For the fact that the MDGs did not totally achieve their goals evenly across all countries, world leaders met again when the time limit set for the MDGs was fast approaching to discuss why it is important to have a post MDGs agenda that will continue from where the MDGs stop. To ensure that this proposed post MDGs agenda fares better, world leaders saw the need to make sure that it was an agenda for the people by the people. The UN therefore came up with the My World Survey. The survey which collated data using online and traditional platforms launched on 17th July, 2014. It asked participants to vote on the development subject that mattered most to them. Over 10 million people from 194 countries participated in the survey that was used to shape the Sustainable Development Goals.

The SDGs was launched at the UN General Assembly in September 2015 with a time limit of year 2030. The Global Goals as they are also called are a set of 17 goals that have come to consolidate and complete the unfinished business of the MDGs. #TheWorldWeWant2030 focuses on five focal areas which are; people, planet, prosperity, peace and partnerships to ensure social, economic and environmental freedom for all regardless of their station or situation in life.

It is pertinent going forward to define the term sustainable development. According to the definition given by the United Nations World Commission on Environment and Development in 1987, development is sustainable if it “meets the needs of the present without compromising the ability of future generations to meet their own needs.” This means meeting the diverse needs of all people in existing and future communities, promoting personal wellbeing, social cohesion and inclusion, and creating equal opportunity. It’s also about ensuring a strong, healthy and just society.

We can therefore summarize the whole essence of the SDGs as an agenda that focuses on finding better ways of doing things; doing more with less.

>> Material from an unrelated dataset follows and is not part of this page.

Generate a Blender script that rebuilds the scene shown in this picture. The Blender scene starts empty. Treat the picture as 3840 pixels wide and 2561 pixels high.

We all have a part to play in ensuring that these ambitious goals for global development are achieved. Sustainable development provides an approach to making better decisions on the issues that affect all of our lives. Small actions, taken collectively, can add up to real change. The impacts of our decisions as individuals have real consequences for our society and for other people’s lives. Little actions like disposing our waste properly, putting off the lights when they are not needed, planting trees, not printing papers that we don’t need, avoiding food wastage and treating people equally can and will make our world better.